Так или иначе, не хватает образу объёмности.
Вполне вероятно, что мы ошибаемся и британский писатель вкладывал иной message. Главный герой у него не просто выживает на полулегальном положении и трясётся каждую ночь, боясь расстрела, а страдает, как может страдать истинно творческая натура, от ущемления прав, несвободы и диктатуры безвкусицы. И дело не только в «шуме времени» на просторах «родины слонов», но и в западных коллегах и обывателях, которые ратуют за дело коммунизма из своих благополучных стран. Непонимание — по обе стороны Атлантики.
Что ж, можно вычитать и такой посыл. Но в этой концепции явно не хватает оригинальности. Получается очередная вариация на вечную тему.
Ещё один вариант расстановки акцентов — не отдельно взятая личность гения, а целая эпоха. Борис Парамонов, обозреватель радио «Свобода», пишет о своих читательских впечатлениях: «…очень скоро перестаешь наблюдать за авторскими приёмами, затянутый громадной трагической темой».
Но и в этом случае остаются одни вопросы. Неужели об этом ещё не писали? А как же наш писатель N, нобелевский лауреат X и американский классик Z? Это ли уровень букеровского лауреата?
Самый интересный вариант предлагает Анна Наринская, углядевшая тонкую игру заглавия и романа как внутренний диалог Мандельштама и Шостаковича — двух гениев, один из которых пошёл на уступки, но растерял совесть, а второй остался непоколебимым и гордо принял смерть.

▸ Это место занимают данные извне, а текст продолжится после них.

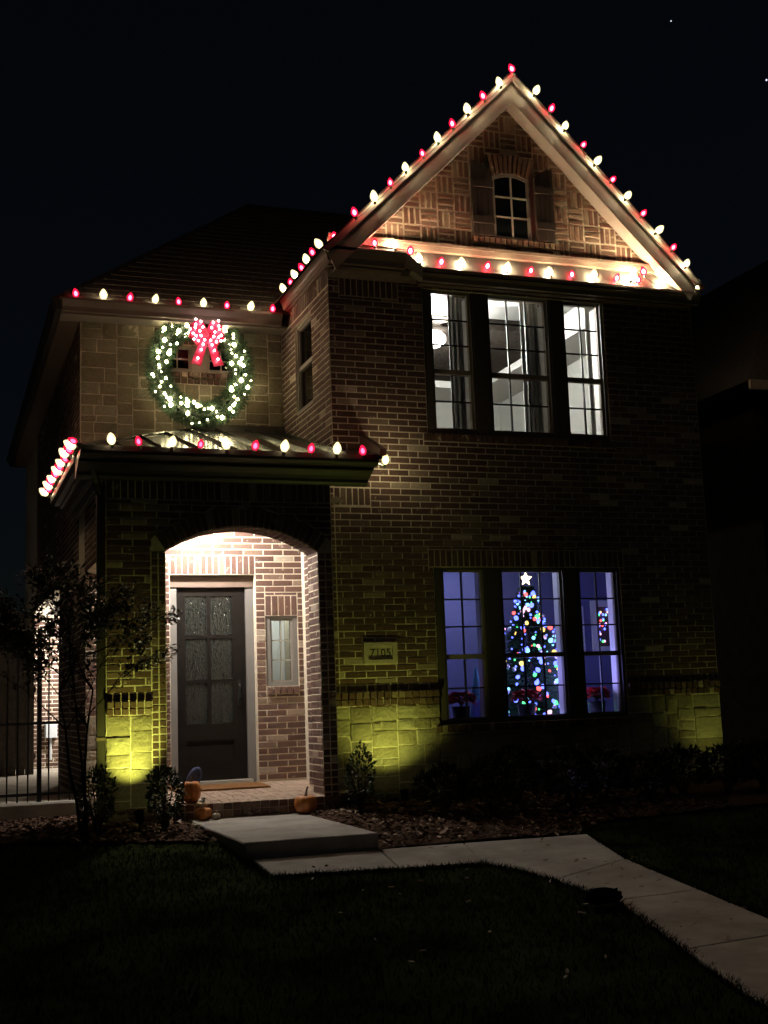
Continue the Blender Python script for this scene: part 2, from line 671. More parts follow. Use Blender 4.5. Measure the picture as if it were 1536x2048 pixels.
edges = [((2.5, -3.62), (3.58, -3.76)), ((3.58, -3.76), (4.30, -3.82)), ((4.30, -3.82), (4.44, -4.14)), ((4.44, -4.14), (4.52, -4.64)), ((4.52, -4.64), (4.60, -5.42)),
         ((4.60, -5.42), (4.30, -6.72)), ((4.30, -6.72), (3.95, -7.9)), ((3.95, -7.9), (3.70, -9.4)), ((5.75, -2.97), (5.46, -4.14)), ((5.46, -4.14), (5.34, -5.36)), ((5.34, -5.36), (5.22, -6.62)), ((2.49, -2.0), (2.49, -2.9)), ((2.5, -2.9), (2.5, -3.6))]
for (ea, eb) in edges:
    Ln = math.hypot(eb[0] - ea[0], eb[1] - ea[1])
    ex, ey = -(eb[1] - ea[1]) / Ln, (eb[0] - ea[0]) / Ln
    for i in range(int(Ln * 380)):
        t = rg.rand()
        off = rg.normal(0, .014) + .012 * noise.noise((t * Ln * 5, ea[0], ea[1]))
        x, y = ea[0] + (eb[0] - ea[0]) * t + ex * off, ea[1] + (eb[1] - ea[1]) * t + ey * off
        h = rg.uniform(.02, .055)
        a = rg.uniform(0, 6.28)
        w = rg.uniform(.003, .006)
        dx, dy = math.cos(a) * w, math.sin(a) * w
        lx, ly = rg.normal(0, .03), rg.normal(0, .03)
        z = gz(x, y) - .005
        k = len(m.v)
        m.v += [(x - dx, y - dy, z), (x + dx, y + dy, z), (x + lx, y + ly, z + h)]
        m.f.append((k, k + 1, k + 2))
tag(m.build('grass', 'grass_blade'), 'short grass blades over the dark front lawn', kind='stuff')

# ------------------------------------------------------------------ the house
house = thing('brick_house', 'two storey brick and stone house with lit gable and arched porch', 'house')
C, B, JT = .0762, .254, .0145      # course, brick module, joint
BRICKS = []                       # every brick: dict(wall, verts, faces, tone, center, area)


def frame(origin, u, n):
    o, u, n = Vector(origin), Vector(u), Vector(n)
    return o, u, n


def piece(wall, fr, poly, proud=.0045, inset=.003, back=-.012, jit=.0018, sink=None):
    """frustum standing proud of the mortar; poly in (u,z)"""
    o, u, n = fr
    cu = sum(p[0] for p in poly) / len(poly)
    cz = sum(p[1] for p in poly) / len(poly)
    w = max(p[0] for p in poly) - min(p[0] for p in poly)
    h = max(p[1] for p in poly) - min(p[1] for p in poly)
    if w < .012 or h < .012:
        return
    pr = proud + random.uniform(-jit, jit)
    tx, tz = random.uniform(-jit, jit), random.uniform(-jit, jit)

    def P(a, z, d):
        return o + u * a + Vector((0, 0, z)) + n * d
    back_r = [P(a, z, back) for a, z in poly]
    side_r = [P(a, z, pr - inset) for a, z in poly]
    fu, fz = 1 - min(.45, 2 * inset / w), 1 - min(.45, 2 * inset / h)
    front = [P(cu + (a - cu) * fu, cz + (z - cz) * fz, pr + tx * (a - cu) / w + tz * (z - cz) / h) for a, z in poly]
    k = len(poly)
    faces = [tuple(2 * k + i for i in range(k))]
    for r_ in (0, k):
        for i in range(k):
            j = (i + 1) % k
            faces.append((r_ + i, r_ + j, r_ + k + j, r_ + k + i))
    ctr = P(cu, cz, pr)
    BRICKS.append(dict(wall=wall, v=back_r + side_r + front, f=faces, tone=random.random(), c=ctr, n=n, front=front)) if sink is None else sink.append(dict(wall=wall, v=back_r + side_r + front, f=faces, tone=random.random(), c=ctr, n=n, front=front))


GJ = .026


def rect(a, b, z0, z1, j=JT):
    return [(a + j / 2, z0 + j / 2), (b - j / 2, z0 + j / 2), (b - j / 2, z1 - j / 2), (a + j / 2, z1 - j / 2)]


def bond(wall, fr, u0, u1, z0, z1, holes=(), phase=0.0, clip=None, **kw):
    """running bond between u0..u1, z0..z1 with rectangular holes (a,b,za,zb); clip(z) -> list of (lo,hi) u-intervals"""
    rows = int(math.ceil((z1 - z0) / C - .3))
    for r in range(rows):
        a0 = z0 + r * C
        a1 = min(z1, a0 + C)
        if a1 - a0 < .02:
            continue
        brk = sorted({u0, u1, *[min(max(h[0], u0), u1) for h in holes], *[min(max(h[1], u0), u1) for h in holes]})
        segs = []
        for s, e in zip(brk, brk[1:]):
            if e - s < .01:
                continue
            lo, hi = a0, a1
            mid = (s + e) / 2
            for h in holes:
                if h[0] < mid < h[1] and h[3] > lo + .004 and h[2] < hi - .004:
                    if h[2] <= lo and h[3] >= hi:
                        lo = hi
                    elif h[2] > lo and h[3] >= hi:
                        hi = h[2]
                    elif h[3] < hi and h[2] <= lo:
                        lo = h[3]
                    else:
                        lo = hi
            if hi - lo < .015:
                continue
            if segs and abs(segs[-1][1] - s) < 1e-6 and segs[-1][2:] == (lo, hi):
                segs[-1] = (segs[-1][0], e, lo, hi)
            else:
                segs.append((s, e, lo, hi))
        off = (phase + (r % 2) * B / 2 + random.uniform(-.012, .012)) % B
        for (s, e, lo, hi) in segs:
            ints = [((s, e), (s, e))]
            if clip:
                ints = []
                A, Bt = clip(lo), clip(hi)
                for (p, q), (p2, q2) in zip(A, Bt):
                    ints.append(((max(s, p), min(e, q)), (max(s, p2), min(e, q2))))
            for (s1, e1), (s2, e2) in ints:
                if min(e1, e2) - max(s1, s2) < .02 and max(e1 - s1, e2 - s2) < .05:
                    continue
                cuts = [min(s1, s2)]
                x = math.floor((min(s1, s2) - off) / B) * B + off
                while x < max(e1, e2):
                    if x > min(s1, s2) + .055 and x < max(e1, e2) - .055:
                        cuts.append(x + random.uniform(-.004, .004))
                    x += B
                cuts.append(max(e1, e2))
                for a, b in zip(cuts, cuts[1:]):
                    bl, br = max(a, s1), min(b, e1)
                    tl, tr = max(a, s2), min(b, e2)
                    if br - bl < .015 and tr - tl < .015:
                        continue
                    bl, br = (bl, br) if br > bl else ((bl + br) / 2,) * 2
                    tl, tr = (tl, tr) if tr > tl else ((tl + tr) / 2,) * 2
                    h = JT / 2
                    piece(wall, fr, [(bl + h, lo + h), (br - h, lo + h), (tr - h, hi - h), (tl + h, hi - h)], **kw)


def soldiers(wall, fr, u0, u1, z0, z1, w=C, **kw):
    n = max(1, round((u1 - u0) / w))
    s = (u1 - u0) / n
    for i in range(n):
        piece(wall, fr, rect(u0 + i * s, u0 + (i + 1) * s, z0, z1), **kw)


def wallpart(name, label=None):
    return name


WALLS = {}


def backing(name, mb, mat='mortar', label=None):
    o = mb.build(name, mat, house, fix=True)
    if label:
        o['label'] = label
    return o


# --- main facade (plane y = 0)
XA, XB = 4.314, 9.356
AXI = 3.995            # inner face of the porch's right flank
WX = [(5.629, 6.101, 2), (6.390, 7.158, 3), (7.439, 7.914, 2)]
UZ, LZ = (4.725, 6.407), (1.271, 2.979)
OX0, OX1 = 5.52, 8.03
UO = (OX0, OX1, 4.66, 6.47)
LO = (OX0, OX1, 1.20, 3.04)
FT = 6.70
mb = MB()
for (a, b, c, d) in ((XA, OX0, .1, FT), (OX1, XB, .1, FT), (OX0, OX1, .1, LO[2]), (OX0, OX1, LO[3], UO[2]), (OX0, OX1, UO[3], FT)):
    mb.box(a, b, 0, .22, c, d)
mb.box(AXI, XA, 0, .22, .1, 4.15)
mw = backing('front_wall', mb)
F0 = frame((0, 0, 0), (1, 0, 0), (0, -1, 0))
LEDGE = 1.61
holes = [LO, UO, (4.60, 5.02, 1.92, 2.17), (OX0 - .06, OX1 + .06, 3.04, 3.25), (OX0 - .06, OX1 + .06, 4.56, 4.66), (OX0 - .06, OX1 + .06, 1.10, 1.20), (4.45, 5.2, 6.30, 6.52), (XA, 4.76, 3.76, 3.97)]
bond('front_wall', F0, XA, XB, LEDGE, 6.52, holes, .06)
soldiers('front_wall', F0, OX0 - .06, OX1 + .06, 3.04, 3.25)
soldiers('front_wall', F0, OX0 - .06, OX1 + .06, 4.56, 4.66, proud=.035)
soldiers('front_wall', F0, 4.45, 5.2, 6.30, 6.52)
soldiers('front_wall', F0, XA, 4.76, 3.76, 3.97)
bond('front_wall', F0, 4.125, XA, LEDGE, 3.97, (), .0)
soldiers('front_wall', F0, 4.125, XA, LEDGE - .085, LEDGE, w=.084, proud=.05)
soldiers('front_wall', F0, 4.125, XA, LEDGE - .165, LEDGE - .085, w=.084, proud=.03)
soldiers('front_wall', F0, OX0 - .06, OX1 + .06, 1.10, 1.20, proud=.035)
bond('front_wall', F0, OX0, OX1, 6.47, 6.56, phase=.1, proud=.006)
for (a, b) in ((XA, OX0 - .0), (OX1, XB)):
    soldiers('front_wall', F0, a, b, LEDGE - .085, LEDGE, w=.084, proud=.05)
    soldiers('front_wall', F0, a, b, LEDGE - .165, LEDGE - .085, w=.084, proud=.03)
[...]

Увы, и это красивые, но громкие слова. Наринская, как и Барнс, живёт в каком-то схематичном и ужасно упрощённом мире.
Такая тяга к простоте вполне объяснима: политическая повестка дня требует чёткого определения — или-или. Иного не дано.
Поэтому так и получается: с какой стороны ни подойди к этой книге (хоть внешне, хоть внутренне, хоть через тридцать три интерпретации), а всё равно получается сумбур вместо прозы.